I have a small snippet. It is related with several malloc statements. Can somebody please explain.

#include <stdio.h>
#include <stdlib.h>

int main(){
    char* ptr1 = (char*)malloc(10);
    free(ptr1);
    char* ptr2 = (char*)malloc(10);
    free(ptr1);
    char* ptr3 = (char*)malloc(10);
    free(ptr1);
return 0;
}

What will happen to the snippet..? Will the malloc for ptr2 or ptr3 will allocate the same memory that has been freed by free(ptr1)..

More importantly what will happen internally if I free a memory which is already freed.

Will the malloc for ptr2 or ptr3 will allocate the same memory that has been freed by free(ptr1)..

Maybe, maybe not. It really depends on the memory manager malloc uses for that specific implementation. I wouldn't make that assumption though.

what will happen internally if I free a memory which is already freed.

Well, given that the block of memory no longer exists as far as the memory manager is concerned, bad things will happen. Officially, you invoke undefined behavior. In practice, you'll be looking at crashes, memory corruption, and potentially an unwanted release of a reused block.

If you free an already freed memory block, usually your program with crash with a SEGFAULT error.
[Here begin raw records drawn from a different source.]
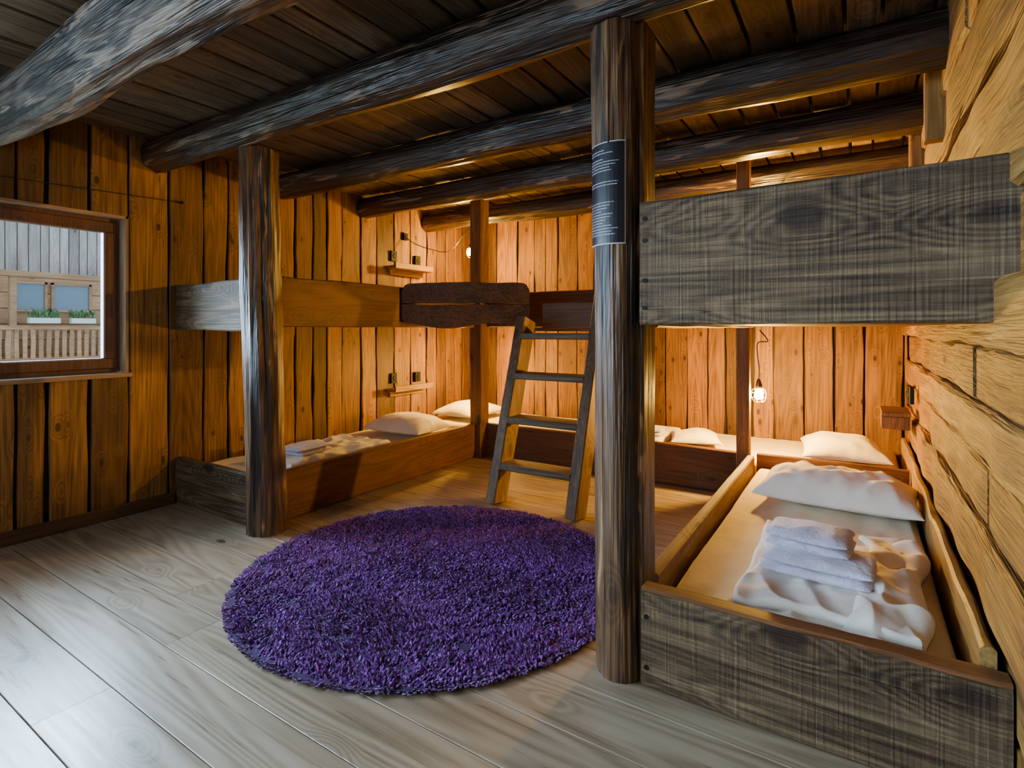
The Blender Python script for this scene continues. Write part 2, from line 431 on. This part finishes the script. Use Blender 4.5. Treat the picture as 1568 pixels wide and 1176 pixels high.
def frame(mb,ya,yb,za,zb,fw,x0,x1):
    for (p,q_,r_,s_) in [(ya,yb,za,za+fw),(ya,yb,zb-fw,zb),(ya,ya+fw,za+fw,zb-fw),(yb-fw,yb,za+fw,zb-fw)]:
        if q_-p>s_-r_: plank(mb,((x0+x1)/2,p,(r_+s_)/2),((x0+x1)/2,q_,(r_+s_)/2),(0,0,(s_-r_)/2),((x1-x0)/2,0,0),seg=1,c=.006)
        else: plank(mb,((x0+x1)/2,(p+q_)/2,r_),((x0+x1)/2,(p+q_)/2,s_),(0,(q_-p)/2,0),((x1-x0)/2,0,0),seg=1,c=.006)
def window(name,WY0,WY1,glass=True):
    W=empty(name,(XL,(WY0+WY1)/2,WZ0))
    mb=MB(); d0=XL-.10; d1=XL+.012
    plank(mb,((d0+d1)/2,WY1-.008,WZ0+.002),((d0+d1)/2,WY1-.008,WZ1-.002),((d1-d0)/2,0,0),(0,.008,0),seg=.3,c=.002,mi=1)
    plank(mb,((d0+d1)/2,WY0+.008,WZ0+.002),((d0+d1)/2,WY0+.008,WZ1-.002),((d1-d0)/2,0,0),(0,.008,0),seg=.3,c=.002,mi=1)
    plank(mb,((d0+d1)/2,WY0,WZ1-.008),((d0+d1)/2,WY1,WZ1-.008),((d1-d0)/2,0,0),(0,0,.008),seg=.3,c=.002)
    plank(mb,((d0+d1)/2+.01,WY0-.01,WZ0+.006),((d0+d1)/2+.01,WY1+.01,WZ0+.006),((d1-d0)/2+.01,0,0),(0,0,.012),seg=.3,c=.003)
    make(mb,'casing',[M_trim,M_trimV],parent=W)
    mb=MB(); sx=XL-.062; a0,a1=WY0+.018,WY1-.02; b0,b1=WZ0+.02,WZ1-.018
    for (ya,yb,za,zb,xx) in [(a0,a1,b0,b0+.03,sx),(a0,a1,b1-.03,b1,sx),(a0,a0+.03,b0+.03,b1-.03,sx),(a1-.03,a1,b0+.03,b1-.03,sx)]:
        box(mb,xx-.03,xx+.012,ya,yb,za,zb)
    frame(mb,a0+.018,a1-.018,b0+.018,b1-.018,.058,sx-.02,sx+.026)
    make(mb,'sash',[M_sash],parent=W)
    mb=MB(); box(mb,sx-.004,sx,a0+.075,a1-.075,b0+.075,b1-.075); make(mb,'glass_pane',[M_glass],parent=W)
window('window_1',WY0,WY1); window('window_added',VY0,VY1)  # second window is unseen, added so light reaches the beams

# beams
BY=[.76,1.475,2.235,2.97,3.71]
BR=[.105,.080,.078,.074,.072]
for i,(yy,r) in enumerate(zip(BY,BR)):
    mb=MB()
    zc=1.865+r if i else 1.90
    if i==0: log(mb,(XL+.004,yy-.0,zc),(XR-.03,yy+.02,zc+.01),.105,110,48,.20,.03,groove=.2,seed=21.7)
    else: log(mb,(XL+.004,yy,zc),(XR-.01,yy,zc),r,120,40,.16,.012,r1=r*1.1,groove=.14,facet=8)
    make(mb,'ceiling_beam',[M_beamL if i==0 else M_beam],smooth=True)
for yy,z0,z1 in [(2.42,1.66,2.0),(3.12,1.62,1.95)]:
    mb=MB(); plank(mb,(XR-.045,yy,z0),(XR-.045,yy,z1),(0,.03,0),(.03,0,0),seg=.1,c=.006,ww=.004)
    make(mb,'wall_cleat',[M_wallV])

# posts
mb=MB(); log(mb,(-.588,1.513,0),(-.598,1.50,1.868),.070,80,48,.05,.004,seed=3.3,groove=.07)
plank(mb,(-.535,1.545,0),(-.535,1.545,1.868),(.022,0,0),(0,.055,0),seg=.1,c=.006,ww=.004)
make(mb,'log_post',[M_post],smooth=False)
mb=MB(); log(mb,(-2.465,1.600,0),(-2.50,1.58,1.868),.092,80,40,.18,.012,seed=12.1,groove=.20,facet=8)
make(mb,'log_post',[M_post],smooth=False)
mb=MB(); plank(mb,(-2.5,3.43,0),(-2.5,3.43,1.99),(.055,0,0),(0,.055,0),seg=.1,c=.008,ww=.004,wt=.003); make(mb,'square_post',[M_postS])
mb=MB(); plank(mb,(-.575,3.43,0),(-.575,3.43,1.99),(.036,0,0),(0,.036,0),seg=.1,c=.006,ww=.003,wt=.003); make(mb,'square_post',[M_postS])

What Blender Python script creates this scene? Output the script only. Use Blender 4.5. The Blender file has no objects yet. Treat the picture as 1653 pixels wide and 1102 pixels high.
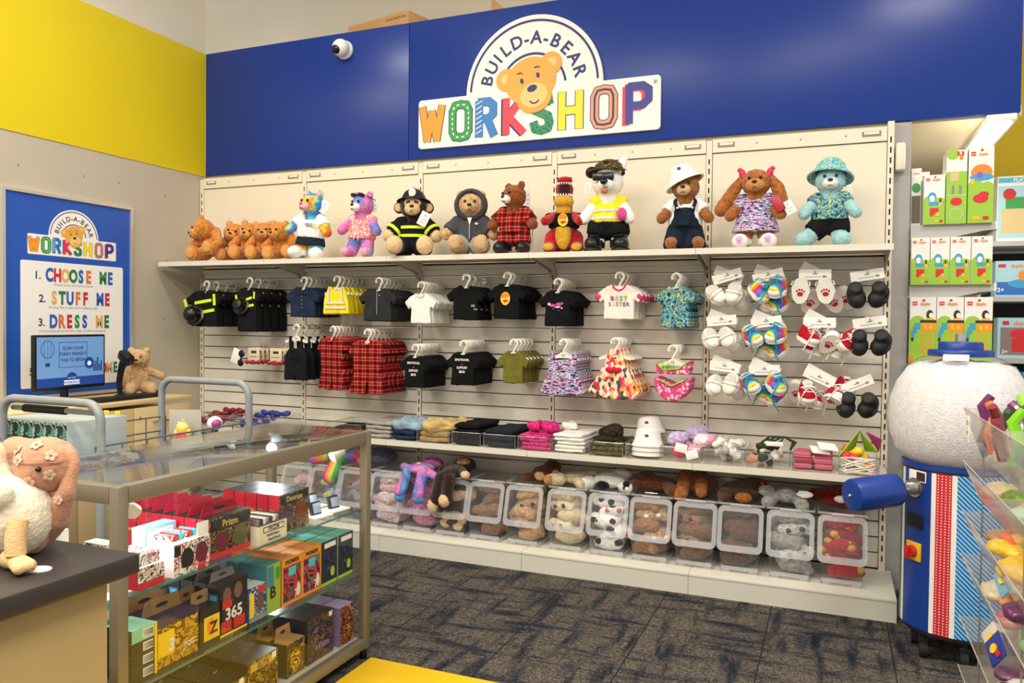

As deceptikon said, you cannot be guaranteed that reallocation of a block after freeing another, even if it is of the same size, will return the same block of memory. A lot of allocators will use a LRU (Least Recently Used) algorithm when getting memory out of the available pool. They will also try to merge adjacent freed blocks for bigger allocations to succeed without asking the operating system for more heap space. This is a complex subject. I spent several years working on memory allocators for Unix back when, including reference counting allocators (assign a pointer to multiple entities will increase the reference count and freeing one instance will just decrement the count until the count gets to zero, when the allocator will return the memory to the pool).